分析したい元素に外部からエネルギーを与えて、不安定状態にし、不安定状態から通常の安定状態に戻る時に発生する各元素固有のエネルギーとその強度を調べる事で定性・定量分析が出来ます。
ICP-MSの場合は『X線照射』ではなく、『プラズマ照射』して対象物質がイオン化して活性になった状態(励起状態)から通常状態に戻る際のエネルギーを検出しています。
ちなみにさっきからプラズマ、プラズマと連呼してますが、プラズマとは気体の状態にエネルギーを加えると、分子、原子の状態からイオンの状態に変化しますが、この状態をいいます。
物質の三態(固体、液体、気体)とよくいいますが、一番エネルギーが高い状態の気体の更に上の状態(相)が『プラズマ』です。
(3) イオンクロマトグラフィー
イオンの状態の物質がカラムと呼ばれる空間を通る際に壁面に吸着するのですが、その吸着速度と吸着強度を測定する事で元素の定性・定量分析が出来ます。
■イオンクロマトのメリット
・元素の同定だけでなく、イオン化する化合物(アンモニアなど)の同定ができる。
・同じ元素でもイオンの状態の違いがわかる(例えば、Fe2+とF3+)。
■イオンクロマトのデメリット
・液体の状態でないと測定不可
・陰イオン(ー)と陽イオン(+)の物質を同時には分析出来ない。
まとめ
という訳で、今回は単純に物資に含まれている元素を調べる分析方法を3つご紹介させて頂きました。
個人的にはもの凄い微量元素を調べる以外はXRFで事足りると思っていますが、それはお仕事の業界によって異なるんでしょうね。

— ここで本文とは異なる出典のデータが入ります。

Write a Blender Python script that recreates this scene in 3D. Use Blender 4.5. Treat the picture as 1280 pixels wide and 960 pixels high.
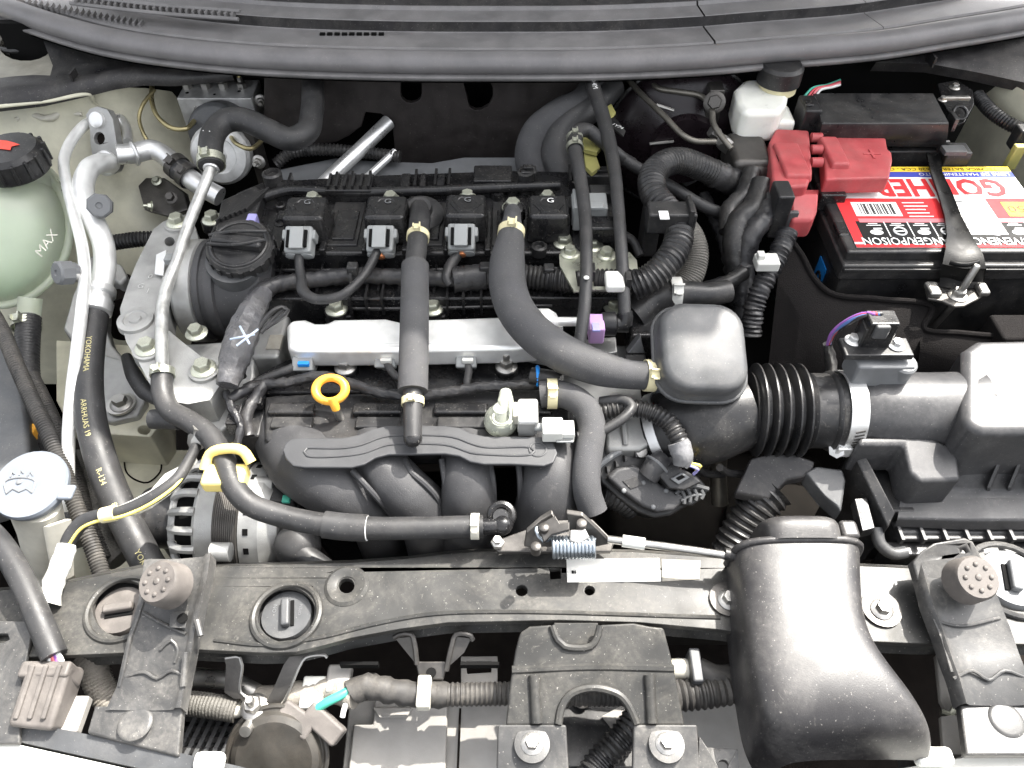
import bpy, bmesh, math, random
from mathutils import Vector, Matrix, geometry
random.seed(7)
R = math.radians
S = 0.001                      # everything below is written in millimetres
scene = bpy.context.scene
col = scene.collection
for o_ in list(bpy.data.objects):
    bpy.data.objects.remove(o_)

# ------------------------------------------------------------------ camera
CAM = Vector((0.0, -525.0, 604.0))
PITCH = R(49.0)
FPX = 960.0                    # focal length in pixels of the 1280 x 960 photograph
cd = bpy.data.cameras.new('camera')
cd.sensor_width = 36.0
cd.lens = FPX / 1280.0 * 36.0
cd.clip_start = 0.02
cd.clip_end = 200.0
cam = bpy.data.objects.new('camera', cd)
col.objects.link(cam)
cam.location = CAM * S
cam.rotation_euler = (R(90) - PITCH, 0, 0)
scene.camera = cam

# ------------------------------------------------------------------ light
SUN_ELEV, SUN_AZ = R(57), R(46)          # azimuth clockwise from +Y
world = bpy.data.worlds.new('World')
scene.world = world
world.use_nodes = True
wn = world.node_tree
sky = wn.nodes.new('ShaderNodeTexSky')
sky.sky_type = 'NISHITA'
sky.sun_disc = False
sky.sun_elevation = SUN_ELEV
sky.sun_rotation = SUN_AZ
sky.air_density = 1.0
sky.dust_density = 6.0
sky.ozone_density = 0.4
bg = wn.nodes['Background']
bg.inputs['Strength'].default_value = 0.15
hz_ = wn.nodes.new('ShaderNodeHueSaturation')          # thin white haze: a pale, nearly colourless sky all round
hz_.inputs['Saturation'].default_value = 0.20
wn.links.new(sky.outputs[0], hz_.inputs['Color'])
wn.links.new(hz_.outputs[0], bg.inputs['Color'])
sd = bpy.data.lights.new('sun', 'SUN')
sd.energy = 3.2
sd.angle = R(0.6)
sd.color = (1.0, 0.955, 0.88)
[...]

てか、まだまだ面白い分析手法(化合物の構造解析でいくと、XRD、XAFS、FT-IRなど、電子状態であれば単結晶X線構造解析、ラマン、XPS、スピン状態であればNMRなどなど)がたくさんありますので、これから、それらの分析方法について、この記事にどんどん追加していきたいと思います。
もちろん、ざっくばらんなスタンスを保ちつつ。
分析機器は技術の進歩で機器のサイズは小さくなり、かつ、分析時間は短くなってどんどん使いやすさが増しています。
そのように便利になってお手軽に分析ができるようになった反面、装置の中身(測定原理や各種部品)がどんどんブラックボックス化していっているように感じます。
一技術者として、分析結果を考察する事はもちろん重要ですが、そもそも分析装置の中身や測定原理を抑えておくことは、データを正しく理解する上で非常に重要だと思います。
とはいうものの、とっつきにくい分析機器が多いので、本記事がそのとっかかりに少しでもなれば幸いです。
最後まで閲覧して頂きましてありがとうございました!
以上、今日はここまで。それでは~。